Swati Sharma doesn't necessarily love Bruce Springsteen. The out singer-songwriter may be from the East Coast and sport a jean jacket on her album cover, but her decision to record the Boss' "I'm On Fire" for her debut LP was just a compulsion.

"I got dumped really badly and I had the flu," Sharma said. "I was couch-ridden, really depressed and really, really sick. I'd heard 'I'm on Fire' five or six times in my life, and I think I picked up the guitar and I was almost, not covering it, but playing it because it was in my head again. I just played it the way I heard it in my head. I didn't have a copy or anything like that."

On Sharma's debut album, Small Gods, her version of the desire-and-desperation tune sits alongside tales of picking up prostitutes in Atlantic City ("Blackjack") and aching to leave behind a town full of heartbreak ("Dodge"). It's an album devoid of boring clichés and repetitive rhymes. Instead, Sharma is more akin to Diane DiPrima and other Beat poets who weren't afraid to touch on topics of lust, greed and emotional abuse.

"I've always heard songs in my head," Sharma said. "They just became so loud that I had no choice but to make it a physical thing."

A New York City native, Sharma grew up as a classical trombonist who tired of reading and resuscitating other people's music.

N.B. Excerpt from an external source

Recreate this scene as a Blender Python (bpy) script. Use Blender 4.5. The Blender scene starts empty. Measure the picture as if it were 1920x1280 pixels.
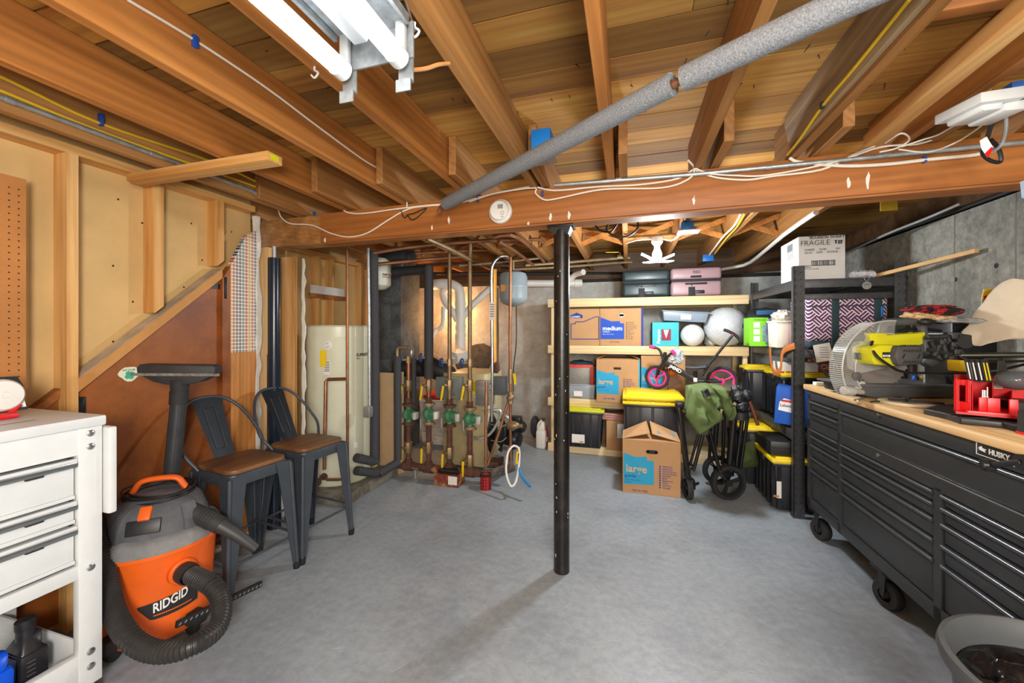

After playing Carnegie Hall at 18, she made the switch to a 12-string guitar.

"Classical trombone is very contained and it kind of lets your imagination run wild in a way — what I would be doing if I were not being told exactly what to play and how loud and how soft," she said. "It kind of made my imagination grow." Sharma further developed her skills on the acoustic guitar, and soul-folk songs poured out.

Talking about the sounds or the process, though, is unbearable for her. "Athletic? Tall? Blond? I don't know," she said, laughing as if the idea of describing her songs were the most ridiculous notion. "How would you describe me as a person? I don't know!"

Between discovering her songwriting side and recording Small Gods, Sharma played Lilith Fair and the Michigan Womyn's Music Festival, where she stood out with a powerful set that was also a bit scandalous. (Consider her song "Money," where she sings, "You want me to get horny? I can f--- myself." Most likely, Sarah McLachlan wasn't singing along to that tune.)

Songwriters typically focus heavily on love or the loss of it, but on Small Gods Sharma seems to have other things on her mind. "I don't really write many love songs. I haven't had any so far. It's more or less, you know … What are my songs about?" She laughed then continued: "I kind of look at things in a more inspirational way, like looking at things as a narrative in a book. I like to look at things from far away."

That her songs are about atypical characters and ideas is even more interesting when you consider that Sharma also claims that all her songs are autobiographical. "I don't make stuff up," she said. Knowing this adds an intense realism to lines such as: "Dopamine falling. Stay. 'Cause I'm freakishly lonely and if you're not afraid of freaks tell me your name."

Drugs, sex and Sharma's raw version of acoustic rock and roll — but despite the subject matter, Sharma doesn't think her music is dark in any way. Nor is it specifically New York, despite that being the setting for most of her life (and, therefore, her songs).

"New York is very edgy," she said. "I think it's like my personality type. A lot of people call me dark, but with darkness, the light is brighter. It's kind of hard to describe, I guess. In a way, if music's dark, then I see there's a beautiful light and some imagination to it."

With being so honest, Sharma said she's lucky she hasn't gotten into any trouble with exes. "I'm not going to do the real first and last name kind of thing," she said of her personal lyrics. "It's kind of about karma: I don't want to hurt anyone's feelings, but if it's certainly not something I'd say to someone's face, I'll just write it in a song and have them hear it and it'll seriously let them know."